## Task goal
Return every line of the data below that includes the string "from".

## Data for processing
>> BEGIN
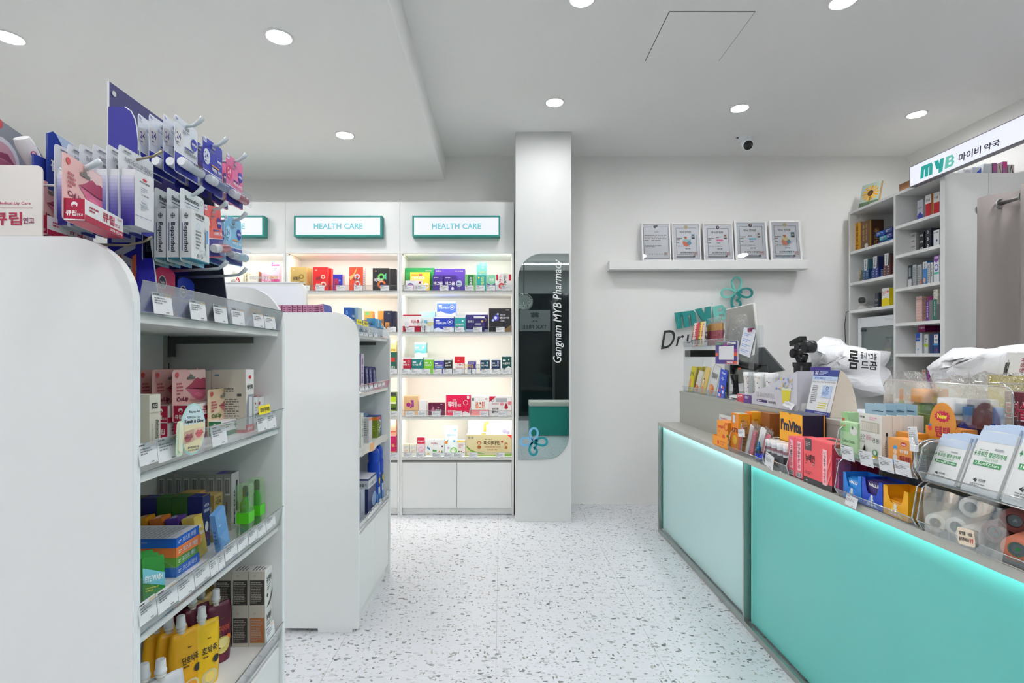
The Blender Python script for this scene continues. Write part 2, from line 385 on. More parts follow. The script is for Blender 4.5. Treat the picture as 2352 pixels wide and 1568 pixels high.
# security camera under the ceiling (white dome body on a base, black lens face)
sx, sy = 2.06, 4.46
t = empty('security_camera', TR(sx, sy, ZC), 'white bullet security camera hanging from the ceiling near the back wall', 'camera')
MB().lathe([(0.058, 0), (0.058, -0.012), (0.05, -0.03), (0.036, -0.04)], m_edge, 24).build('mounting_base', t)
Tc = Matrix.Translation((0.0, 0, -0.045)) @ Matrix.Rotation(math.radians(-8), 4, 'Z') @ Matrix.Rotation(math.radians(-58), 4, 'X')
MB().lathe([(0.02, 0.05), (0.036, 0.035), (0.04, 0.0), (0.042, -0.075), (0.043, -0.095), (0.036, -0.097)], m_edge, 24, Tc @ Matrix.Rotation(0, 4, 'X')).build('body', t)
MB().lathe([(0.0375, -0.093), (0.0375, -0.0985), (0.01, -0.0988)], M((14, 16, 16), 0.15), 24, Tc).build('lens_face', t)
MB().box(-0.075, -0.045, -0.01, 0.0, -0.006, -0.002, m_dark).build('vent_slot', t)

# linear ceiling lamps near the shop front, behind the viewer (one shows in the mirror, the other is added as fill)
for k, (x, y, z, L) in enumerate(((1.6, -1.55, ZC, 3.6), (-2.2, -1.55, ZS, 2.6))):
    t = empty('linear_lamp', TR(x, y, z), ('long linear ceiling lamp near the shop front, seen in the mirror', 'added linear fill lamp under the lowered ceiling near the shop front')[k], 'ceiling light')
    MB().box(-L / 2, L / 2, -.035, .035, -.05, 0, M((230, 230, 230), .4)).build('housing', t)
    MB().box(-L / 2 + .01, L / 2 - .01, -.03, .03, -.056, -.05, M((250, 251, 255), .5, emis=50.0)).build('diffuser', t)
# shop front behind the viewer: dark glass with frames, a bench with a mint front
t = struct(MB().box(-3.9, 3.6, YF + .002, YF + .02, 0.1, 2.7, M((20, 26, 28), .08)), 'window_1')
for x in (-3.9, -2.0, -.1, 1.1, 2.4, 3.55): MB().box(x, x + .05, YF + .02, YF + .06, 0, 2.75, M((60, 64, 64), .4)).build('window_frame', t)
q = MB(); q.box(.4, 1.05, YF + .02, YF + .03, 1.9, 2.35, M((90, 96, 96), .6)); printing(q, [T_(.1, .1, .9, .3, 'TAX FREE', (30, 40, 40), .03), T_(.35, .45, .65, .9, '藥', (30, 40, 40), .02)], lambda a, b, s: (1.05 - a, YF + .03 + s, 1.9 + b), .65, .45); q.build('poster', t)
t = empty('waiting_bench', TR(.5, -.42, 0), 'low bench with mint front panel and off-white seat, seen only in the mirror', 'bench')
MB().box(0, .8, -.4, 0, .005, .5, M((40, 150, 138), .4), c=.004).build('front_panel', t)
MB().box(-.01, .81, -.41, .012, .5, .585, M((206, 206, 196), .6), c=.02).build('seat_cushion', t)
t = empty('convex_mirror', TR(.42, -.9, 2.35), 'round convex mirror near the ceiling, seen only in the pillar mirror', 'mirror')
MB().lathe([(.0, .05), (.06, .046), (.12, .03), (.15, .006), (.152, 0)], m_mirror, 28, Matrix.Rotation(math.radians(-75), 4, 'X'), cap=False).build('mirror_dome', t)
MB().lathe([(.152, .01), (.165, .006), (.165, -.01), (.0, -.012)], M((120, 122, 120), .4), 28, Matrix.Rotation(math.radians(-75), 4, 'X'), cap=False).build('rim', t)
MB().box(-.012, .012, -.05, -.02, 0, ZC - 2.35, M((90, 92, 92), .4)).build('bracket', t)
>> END
>> BEGIN
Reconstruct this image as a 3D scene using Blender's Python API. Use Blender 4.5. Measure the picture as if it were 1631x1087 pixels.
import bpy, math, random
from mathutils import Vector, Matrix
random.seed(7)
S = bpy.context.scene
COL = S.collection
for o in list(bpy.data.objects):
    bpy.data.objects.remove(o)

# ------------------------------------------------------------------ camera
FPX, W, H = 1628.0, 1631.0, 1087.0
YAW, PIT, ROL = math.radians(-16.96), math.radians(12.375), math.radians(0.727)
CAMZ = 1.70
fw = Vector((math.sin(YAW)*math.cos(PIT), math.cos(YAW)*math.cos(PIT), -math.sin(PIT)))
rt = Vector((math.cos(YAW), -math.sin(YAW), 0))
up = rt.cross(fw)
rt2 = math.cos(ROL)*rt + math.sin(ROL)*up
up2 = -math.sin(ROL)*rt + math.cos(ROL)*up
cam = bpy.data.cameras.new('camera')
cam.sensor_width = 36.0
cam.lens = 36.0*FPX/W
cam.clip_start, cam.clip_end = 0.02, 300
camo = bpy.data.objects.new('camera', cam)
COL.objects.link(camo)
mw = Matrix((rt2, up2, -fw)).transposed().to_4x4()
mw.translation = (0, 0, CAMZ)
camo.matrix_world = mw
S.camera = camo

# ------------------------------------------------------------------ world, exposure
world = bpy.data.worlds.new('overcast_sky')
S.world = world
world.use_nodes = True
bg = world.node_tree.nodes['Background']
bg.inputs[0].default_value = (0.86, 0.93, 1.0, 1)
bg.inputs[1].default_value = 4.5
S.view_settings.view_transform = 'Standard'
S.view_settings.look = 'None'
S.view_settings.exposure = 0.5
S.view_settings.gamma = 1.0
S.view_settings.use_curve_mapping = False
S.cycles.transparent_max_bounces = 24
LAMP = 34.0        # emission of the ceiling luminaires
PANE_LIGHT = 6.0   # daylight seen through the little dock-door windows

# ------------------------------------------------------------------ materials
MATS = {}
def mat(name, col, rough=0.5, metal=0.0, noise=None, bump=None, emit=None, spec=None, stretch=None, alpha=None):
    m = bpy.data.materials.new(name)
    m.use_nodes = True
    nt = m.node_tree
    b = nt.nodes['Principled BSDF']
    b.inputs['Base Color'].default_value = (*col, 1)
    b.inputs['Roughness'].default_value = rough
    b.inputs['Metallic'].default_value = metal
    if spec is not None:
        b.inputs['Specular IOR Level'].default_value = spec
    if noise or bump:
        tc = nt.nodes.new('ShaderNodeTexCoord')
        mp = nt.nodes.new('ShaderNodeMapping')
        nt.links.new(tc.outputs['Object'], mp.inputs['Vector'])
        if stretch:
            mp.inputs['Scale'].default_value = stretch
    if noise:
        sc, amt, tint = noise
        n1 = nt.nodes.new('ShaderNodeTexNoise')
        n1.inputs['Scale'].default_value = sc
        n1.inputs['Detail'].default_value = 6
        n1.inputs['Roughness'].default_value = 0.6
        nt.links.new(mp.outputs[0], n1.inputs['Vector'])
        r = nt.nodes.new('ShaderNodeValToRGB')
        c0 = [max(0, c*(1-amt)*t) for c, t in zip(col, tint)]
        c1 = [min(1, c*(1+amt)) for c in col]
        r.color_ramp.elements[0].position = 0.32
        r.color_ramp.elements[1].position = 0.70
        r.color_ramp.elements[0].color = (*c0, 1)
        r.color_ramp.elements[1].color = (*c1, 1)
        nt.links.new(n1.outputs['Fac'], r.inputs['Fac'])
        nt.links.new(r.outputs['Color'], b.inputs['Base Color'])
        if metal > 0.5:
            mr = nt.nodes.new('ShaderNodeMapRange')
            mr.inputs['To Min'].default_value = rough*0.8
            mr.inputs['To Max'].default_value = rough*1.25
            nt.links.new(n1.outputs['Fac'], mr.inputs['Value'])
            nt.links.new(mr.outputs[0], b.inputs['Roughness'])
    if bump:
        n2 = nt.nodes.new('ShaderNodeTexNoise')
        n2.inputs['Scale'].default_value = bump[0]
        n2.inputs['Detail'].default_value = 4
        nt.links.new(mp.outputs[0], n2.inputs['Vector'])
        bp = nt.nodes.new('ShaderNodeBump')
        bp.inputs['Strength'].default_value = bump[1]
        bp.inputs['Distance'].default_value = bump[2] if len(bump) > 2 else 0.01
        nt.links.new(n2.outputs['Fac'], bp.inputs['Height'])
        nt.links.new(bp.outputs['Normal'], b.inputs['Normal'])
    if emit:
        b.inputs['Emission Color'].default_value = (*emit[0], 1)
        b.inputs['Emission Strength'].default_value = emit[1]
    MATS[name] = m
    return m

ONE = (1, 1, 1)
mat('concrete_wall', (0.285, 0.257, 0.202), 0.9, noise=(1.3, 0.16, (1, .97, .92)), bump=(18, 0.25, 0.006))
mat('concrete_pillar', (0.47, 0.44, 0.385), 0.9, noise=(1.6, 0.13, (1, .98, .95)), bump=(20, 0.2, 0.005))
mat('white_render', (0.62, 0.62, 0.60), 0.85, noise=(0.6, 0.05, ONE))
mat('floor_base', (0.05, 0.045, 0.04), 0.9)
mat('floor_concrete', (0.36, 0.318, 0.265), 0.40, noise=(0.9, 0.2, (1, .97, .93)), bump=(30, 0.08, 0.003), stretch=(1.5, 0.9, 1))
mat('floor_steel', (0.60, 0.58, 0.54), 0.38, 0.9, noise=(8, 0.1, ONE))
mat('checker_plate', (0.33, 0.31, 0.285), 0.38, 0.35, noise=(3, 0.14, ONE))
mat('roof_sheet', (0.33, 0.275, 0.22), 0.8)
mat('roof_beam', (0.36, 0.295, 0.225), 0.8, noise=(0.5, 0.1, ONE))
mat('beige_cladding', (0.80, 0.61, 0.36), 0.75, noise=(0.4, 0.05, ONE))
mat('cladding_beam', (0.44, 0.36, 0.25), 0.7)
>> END
>> BEGIN
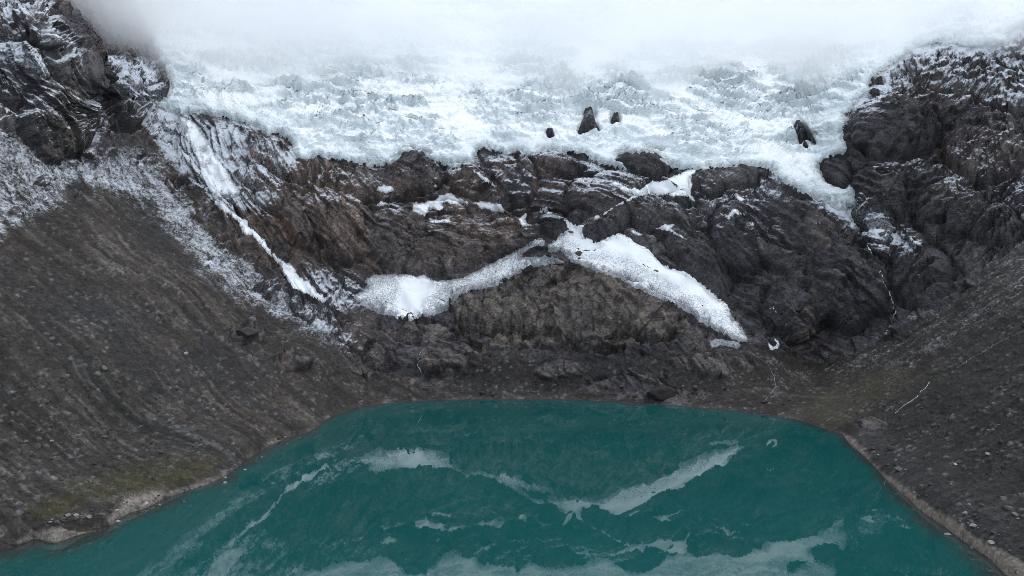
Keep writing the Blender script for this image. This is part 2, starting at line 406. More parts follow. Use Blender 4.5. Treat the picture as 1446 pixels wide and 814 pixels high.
>> END
## Result
The Blender Python script for this scene continues. Write part 2, from line 385 on. More parts follow. The script is for Blender 4.5. Treat the picture as 2352 pixels wide and 1568 pixels high.
t = empty('security_camera', TR(sx, sy, ZC), 'white bullet security camera hanging from the ceiling near the back wall', 'camera')
from mathutils import Vector, Matrix